WILTON – It is time to blow a well-established myth out of the water. Our governor, and many members of the Legislature, would have us believe that, over the past several years, there has been no increase in any “broad-based” tax.

In fact, that is not true. Here is what is true for all who own real estate in Maine: Property taxes are going up.

They have been going up at a fairly steady rate over the past three years. Maine Revenue Services reports that the property tax now generates 41 percent of all tax revenue collected statewide.

The property tax had been just one-third of the revenue stream, with the sales tax and state income tax sharing the remaining two-thirds of the mix. But no longer. Again, according to Maine Revenue Services, the statewide property tax rate has increased from its low of 4.24 percent in 2007 to a current rate of 4.82 percent.

Here’s what else is true: The governor and the Legislature have systematically “shifted” tax responsibility from the progressive statewide income tax and from a tax on consumption to the regressive property tax.

(Progressive means that you pay more as you earn more; consumption means you pay as you buy; and regressive means that you pay no matter what your income or ability to pay.)

This is not “theory” or a “big picture” problem. It is very real, for example, in Wilton.

We have developed a proposed municipal budget for FY 2011 that maintains services pretty much where they are now. In fact, the expenditure level for FY 2011 is $27,980 less than the current fiscal year and $51,642 less than FY 2009. Spending is going down.

The bad news is that during this same two-year time period, our share of the state’s municipal revenue sharing (the state tax receipts that are redistributed to all towns) has decreased by $129,000. Remember that shift?

Auto excise tax receipts are also decreasing, by the way, as fewer people buy new cars.

So, our municipal services draft budget for FY 2011 increases the property tax commitment by $123,000.

Then comes our share of Mount Blue Regional School Unit 9. That bill adds $172,362 to our property tax bill.

While the town has had a valuation increase of 15 percent and the GPA formula penalizes us for it, the state has again failed to pay the 55 percent share of education costs mandated by voters in 2005. In fact, the state share is now less than 47 percent. The shift goes on.

Finally, Franklin County commissioners just completed two days of listening to presentations on a budget that, if approved, would add $450,000 to the tax assessment for all of the county’s towns. That’s an 11 percent increase that, for Wilton, will amount to an additional $25,000 on the property tax bill.

So, let’s do the math. For Wilton, $123,000 from the municipal budget plus $172,362 from RSU 9 plus $25,000 from the county adds up to an increase of $320,362 on the property tax assessment for the next fiscal year.

That is a 2.4 mil increase, or $240 for every $100,000 of valuation. That is unacceptable.

So, let’s get back to the myth of “no increase in broad-based taxes.” It is very difficult to be an elected local official and not feel the pain of increasing property taxes, decreasing local services and economic distress, with all of its implications for our communities.
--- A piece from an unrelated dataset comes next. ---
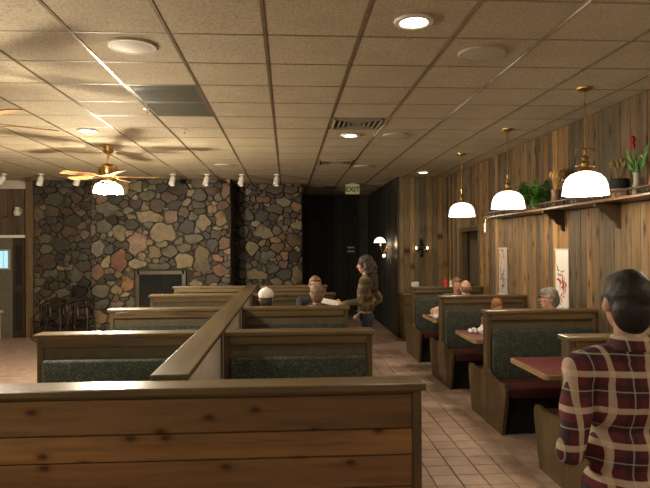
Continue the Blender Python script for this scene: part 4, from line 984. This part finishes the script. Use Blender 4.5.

Of course, this says nothing of our collective inability to make the investments in education and infrastructure that are critical to economic development, job creation and retaining young people in our region.

The state of Maine needs to face its obligation to make the necessary investments in education and in our infrastructure and to assure that we can offer a “hand up” to those who want to stay in Maine and participate in our economy.

This continual shifting of responsibility away from Augusta and onto the backs of local government and local property taxpayers is eroding our capacity to provide our towns with public safety, well-maintained roads and bridges, water and sewer systems that work and education that will prepare us for the 21st century.

This shift onto the property tax is not sustainable. Anything else is just a myth.